- **What is being asked**
Copy the listing verbatim, excluding any images found in it.

- **Information shown**
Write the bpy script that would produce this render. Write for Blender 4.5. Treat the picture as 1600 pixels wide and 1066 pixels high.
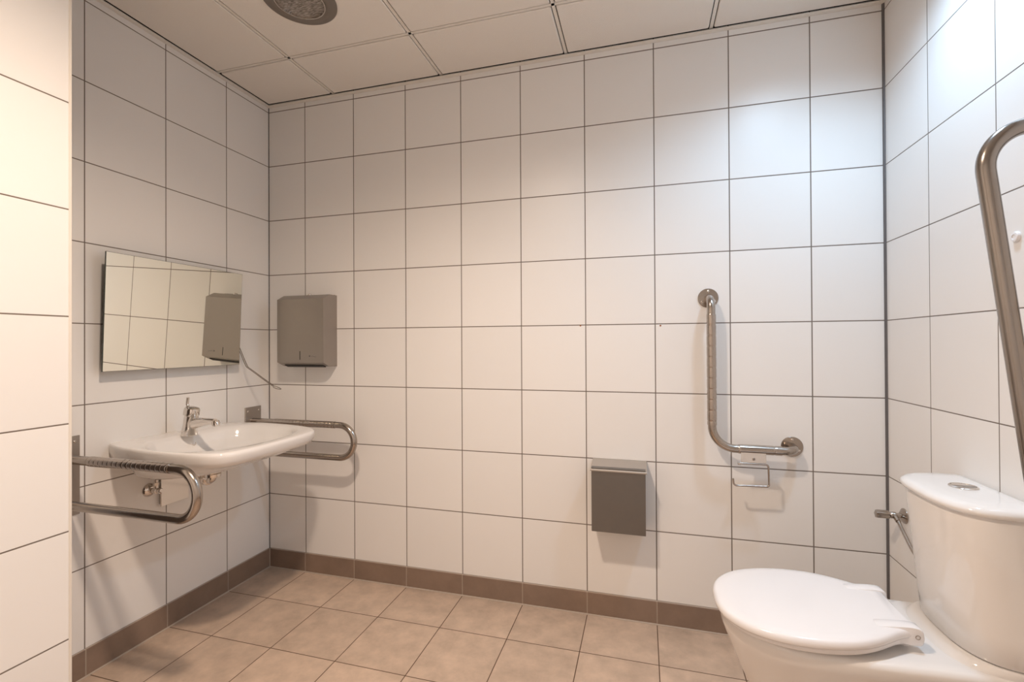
import bpy, bmesh, math, random
from mathutils import Vector, Matrix
random.seed(4)
scene = bpy.context.scene
for o in list(bpy.data.objects):
    bpy.data.objects.remove(o)
pi = math.pi

# ------------------------------------------------------------------ camera
cam_data = bpy.data.cameras.new('camera')
cam = bpy.data.objects.new('camera', cam_data)
scene.collection.objects.link(cam)
scene.camera = cam
cam_data.sensor_width = 36
cam_data.lens = 732.64 / 1600 * 36
cam_data.clip_start = 0.02
Rm = (Matrix.Rotation(0.27316, 3, 'Z') @ Matrix.Rotation(0.00522, 3, 'X') @ Matrix.Rotation(0.00504, 3, 'Y'))
right, fwd, up = Rm.col[0], Rm.col[1], Rm.col[2]
cm = Matrix((right, up, -fwd)).transposed().to_4x4()
cm.translation = (1.98824, -2.1304, 1.2197)
cam.matrix_world = cm

# ------------------------------------------------------------------ exposure / world
vs = scene.view_settings
vs.view_transform = 'Standard'; vs.look = 'None'; vs.gamma = 1.0; vs.use_curve_mapping = False
vs.exposure = 0.17
w = bpy.data.worlds.new('world'); scene.world = w; w.use_nodes = True
w.node_tree.nodes['Background'].inputs[0].default_value = (1, .93, .86, 1)
w.node_tree.nodes['Background'].inputs[1].default_value = 0.0

# ------------------------------------------------------------------ lamps (inside the recessed downlights)
COOL = (2.60, -0.66); WARM = (1.36, -1.43)
def spot(name, xy, energy, col, size, blend):
    l = bpy.data.lights.new(name, 'SPOT'); l.energy = energy; l.color = col
    l.spot_size = math.radians(size); l.spot_blend = blend; l.shadow_soft_size = .072
    o = bpy.data.objects.new(name, l); scene.collection.objects.link(o)
    o.location = (xy[0], xy[1], 2.522)
    return o
spot('cool_lamp', COOL, 50, (.54, .77, 1.0), 150, .75)
spot('warm_lamp', WARM, 170, (1.0, .79, .625), 156, 1.0)

# ------------------------------------------------------------------ materials
def nmat(name):
    m = bpy.data.materials.new(name); m.use_nodes = True
    return m, m.node_tree, m.node_tree.nodes['Principled BSDF']
def pmat(name, col, rough=.5, metal=0, coat=0, noise=0, nscale=40, emis=None, aniso=0, bump=0):
    m, nt, b = nmat(name)
    b.inputs['Base Color'].default_value = (*col, 1)
    b.inputs['Roughness'].default_value = rough
    b.inputs['Metallic'].default_value = metal
    b.inputs['Coat Weight'].default_value = coat
    b.inputs['Anisotropic'].default_value = aniso
    tc = nt.nodes.new('ShaderNodeTexCoord')
    nz = nt.nodes.new('ShaderNodeTexNoise'); nz.inputs['Scale'].default_value = nscale
    nz.inputs['Detail'].default_value = 4
    nt.links.new(tc.outputs['Object'], nz.inputs['Vector'])
    if noise:
        mr = nt.nodes.new('ShaderNodeMapRange')
        mr.inputs['To Min'].default_value = max(0, rough - noise); mr.inputs['To Max'].default_value = rough + noise
        nt.links.new(nz.outputs['Fac'], mr.inputs['Value']); nt.links.new(mr.outputs['Result'], b.inputs['Roughness'])
    if bump:
        bp = nt.nodes.new('ShaderNodeBump'); bp.inputs['Strength'].default_value = bump; bp.inputs['Distance'].default_value = .002
        nt.links.new(nz.outputs['Fac'], bp.inputs['Height']); nt.links.new(bp.outputs['Normal'], b.inputs['Normal'])
    if emis:
        b.inputs['Emission Color'].default_value = (*emis[0], 1); b.inputs['Emission Strength'].default_value = emis[1]
    return m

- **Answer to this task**
Write the bpy script that would produce this render. Write for Blender 4.5. Treat the picture as 1600 pixels wide and 1066 pixels high.
import bpy, bmesh, math, random
from mathutils import Vector, Matrix
random.seed(4)
scene = bpy.context.scene
for o in list(bpy.data.objects):
    bpy.data.objects.remove(o)
pi = math.pi

# ------------------------------------------------------------------ camera
cam_data = bpy.data.cameras.new('camera')
cam = bpy.data.objects.new('camera', cam_data)
scene.collection.objects.link(cam)
scene.camera = cam
cam_data.sensor_width = 36
cam_data.lens = 732.64 / 1600 * 36
cam_data.clip_start = 0.02
Rm = (Matrix.Rotation(0.27316, 3, 'Z') @ Matrix.Rotation(0.00522, 3, 'X') @ Matrix.Rotation(0.00504, 3, 'Y'))
right, fwd, up = Rm.col[0], Rm.col[1], Rm.col[2]
cm = Matrix((right, up, -fwd)).transposed().to_4x4()
cm.translation = (1.98824, -2.1304, 1.2197)
cam.matrix_world = cm

# ------------------------------------------------------------------ exposure / world
vs = scene.view_settings
vs.view_transform = 'Standard'; vs.look = 'None'; vs.gamma = 1.0; vs.use_curve_mapping = False
vs.exposure = 0.17
w = bpy.data.worlds.new('world'); scene.world = w; w.use_nodes = True
w.node_tree.nodes['Background'].inputs[0].default_value = (1, .93, .86, 1)
w.node_tree.nodes['Background'].inputs[1].default_value = 0.0

# ------------------------------------------------------------------ lamps (inside the recessed downlights)
COOL = (2.60, -0.66); WARM = (1.36, -1.43)
def spot(name, xy, energy, col, size, blend):
    l = bpy.data.lights.new(name, 'SPOT'); l.energy = energy; l.color = col
    l.spot_size = math.radians(size); l.spot_blend = blend; l.shadow_soft_size = .072
    o = bpy.data.objects.new(name, l); scene.collection.objects.link(o)
    o.location = (xy[0], xy[1], 2.522)
    return o
spot('cool_lamp', COOL, 50, (.54, .77, 1.0), 150, .75)
spot('warm_lamp', WARM, 170, (1.0, .79, .625), 156, 1.0)

# ------------------------------------------------------------------ materials
def nmat(name):
    m = bpy.data.materials.new(name); m.use_nodes = True
    return m, m.node_tree, m.node_tree.nodes['Principled BSDF']
def pmat(name, col, rough=.5, metal=0, coat=0, noise=0, nscale=40, emis=None, aniso=0, bump=0):
    m, nt, b = nmat(name)
    b.inputs['Base Color'].default_value = (*col, 1)
    b.inputs['Roughness'].default_value = rough
    b.inputs['Metallic'].default_value = metal
    b.inputs['Coat Weight'].default_value = coat
    b.inputs['Anisotropic'].default_value = aniso
    tc = nt.nodes.new('ShaderNodeTexCoord')
    nz = nt.nodes.new('ShaderNodeTexNoise'); nz.inputs['Scale'].default_value = nscale
    nz.inputs['Detail'].default_value = 4
    nt.links.new(tc.outputs['Object'], nz.inputs['Vector'])
    if noise:
        mr = nt.nodes.new('ShaderNodeMapRange')
        mr.inputs['To Min'].default_value = max(0, rough - noise); mr.inputs['To Max'].default_value = rough + noise
        nt.links.new(nz.outputs['Fac'], mr.inputs['Value']); nt.links.new(mr.outputs['Result'], b.inputs['Roughness'])
    if bump:
        bp = nt.nodes.new('ShaderNodeBump'); bp.inputs['Strength'].default_value = bump; bp.inputs['Distance'].default_value = .002
        nt.links.new(nz.outputs['Fac'], bp.inputs['Height']); nt.links.new(bp.outputs['Normal'], b.inputs['Normal'])
    if emis:
        b.inputs['Emission Color'].default_value = (*emis[0], 1); b.inputs['Emission Strength'].default_value = emis[1]
    return m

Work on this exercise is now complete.